Shares of LG Electronics India surged over 50% on debut, making the home-appliance maker’s market capitalization cross $13 billion, surpassing that of its South Korean parent LG Electronics Inc., which stands at around $9.4 billion. This makes the Indian subsidiary nearly 40% more valuable than its global parent on listing day itself.
Investor enthusiasm was evident from the start, as the stock opened strong and touched an intra-day high of ₹1,749 on the NSE, compared with its issue price of ₹1,140. The strong debut also makes it the best first-day gain for an IPO raising at least ₹10,000 crore since Coal India’s 40% surge in 2010.

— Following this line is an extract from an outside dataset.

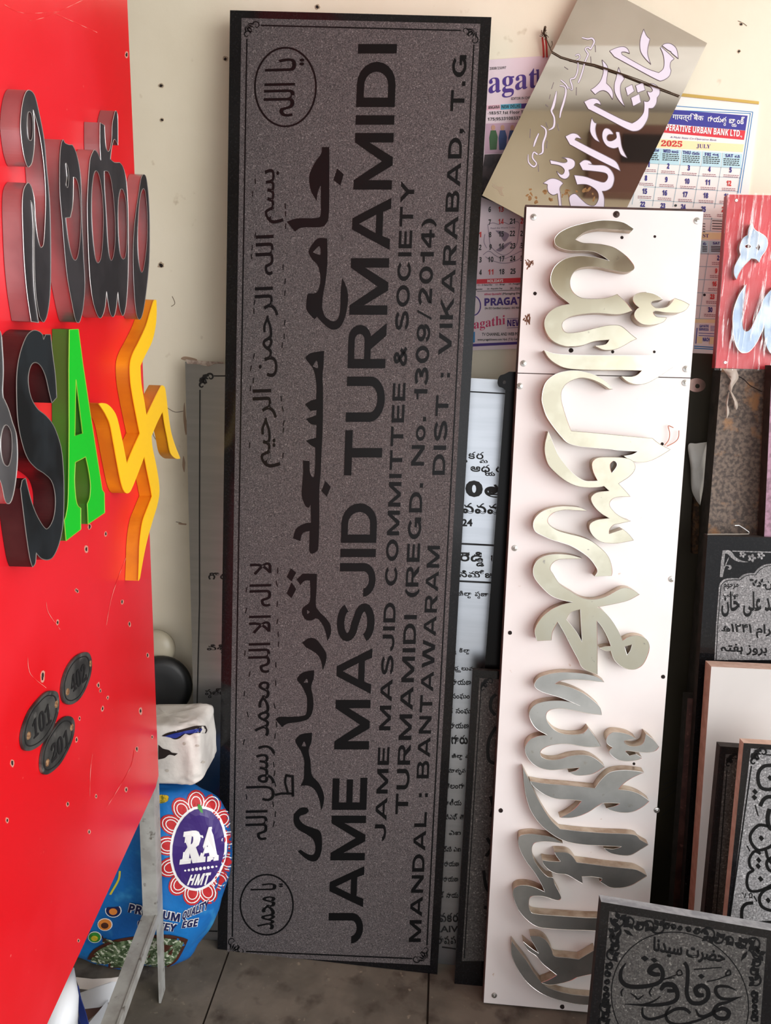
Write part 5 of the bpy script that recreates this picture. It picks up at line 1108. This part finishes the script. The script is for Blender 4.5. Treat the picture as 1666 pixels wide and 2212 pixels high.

Notably, while peers like Maruti Suzuki and ITC took years to surpass their parent companies’ market capitalization, LG Electronics India achieved the milestone on day one.
Indian subsidiaries of global multinationals often trade at a premium, and LG Electronics India is no exception — with the stock priced at roughly 43 times one-year forward earnings, compared to its parent’s 8.4 times, according to Bloomberg data.
For the 12 months ending June 2025, LG Electronics Inc. reported a net profit of $476 million on $63.2 billion in revenue, with an EBITDA margin of 7.2%. By comparison, LG Electronics India earned a net profit of $248 million on $2.75 billion in revenue in FY25, reflecting higher profitability and strong investor confidence in India’s growing consumer market.